Há ainda duas milícias étnicas principais, a Ganda Koy e a Ganda Izo, que se declaram “grupos de autoproteção”, uma para o grupo étnico Songhai e a outra para os Fulani e outras etnias. Ambos combatem tuaregues e árabes, vistos como grupos étnicos rivais num longo histórico de violência armada.

Entre os islamitas estão o Al-Qaeda no Magreb Islâmico (AQIM), o Ansar al-Dine (“Defensores da fé”) e o Movimento pela Unidade e pela Jihad na África Ocidental (MUJAO). Mesmo entre estes, há divergências e cuidados, por exemplo, com relação aos tuaregues, já que muitos também pertencem a este grupo étnico tradicionalmente nômade.

Exército maliano

A maioria dos refugiados na Mauritânia vem do norte do Mali, e um refugiado disse, em entrevista à Al-Jazeera, que o exército do Mali “persegue pessoas por causa da cor da pele e do grupo étnico” a que pertence, “não se importa se [a pessoa] está carregando armas, ou se faz parte de algum grupo armado.”

A Federação Internacional de Ligas pelos Direitos Humanos (FILDH) disse, em janeiro, que na cidade de Sevare 11 pessoas foram assassinadas num campo militar. Ainda, a rede Al-Jazeera diz haver “relatórios credíveis” e evidências de que mais 20 pessoas foram executadas na mesma área. E em Niono, no centro do país, 2 tuaregues foram executados por soldados malianos, de acordo com a FILDH. O Exército do Mali nega as acusações.

Apesar de dizer-se aliada das forças do Mali para legitimar a sua operação militar como mais do que uma intervenção neocolonialista, a França, através de seu ministro das Relações Exteriores Laurent Fabius, disse que não vai “aceitar qualquer violação de direitos. A comunidade internacional enfrentará uma situação muito séria se [a força de intervenção] for identificada com os abusos.”

Até o fim de janeiro, muitas organizações de ajuda humanitária tentavam, sem sucesso, aceder ao norte para levar suprimentos básicos aos afetados pelos conflitos armados. Apesar do avanço progressivo do Exército, apoiado pelas tropas francesas, a tomar o domínio de diferentes grupos, as 12.000 pessoas deslocadas entre 10 de janeiro e o fim do mesmo mês ainda não receberam ajuda, segundo o ACNUR.

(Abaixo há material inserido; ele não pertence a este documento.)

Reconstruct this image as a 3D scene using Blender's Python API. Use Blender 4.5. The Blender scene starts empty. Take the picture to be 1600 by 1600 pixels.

Em 2012, o ACNUR já contabilizava 142.000 refugiados do Mali nas vizinhas Mauritânia, Burkina Faso e Nigéria. Houve ainda relatórios, de acordo com a agência da ONU, de que muitas pessoas foram proibidas de se deslocar, o que poderia explicar o baixo número de pessoas que buscaram refúgio no sul do país. Mesmo assim, a Argélia resolveu fechar a sua fronteira com o Mali em dezembro, e a Nigéria considerava a mesma opção.

Situações como essa, em que os grupos armados já estão em tensão entre si se veem agora acossados pelo Exército e pelas tropas estrangeiras, e também em que as famílias empobrecem em ritmo acelerado, sem acesso a bens de necessidade básica, servem apenas para escalar a violência já extremada. Como declarado pelo Brasil, através da presidenta Dilma Rousseff e do ministro das Relações Exteriores Antonio Patriota, essas situações requerem mais a “Responsabilidade ao Proteger” (princípio cunhado pelos diplomatas brasileiros) do que preocupações estratégico-militares e sectaristas.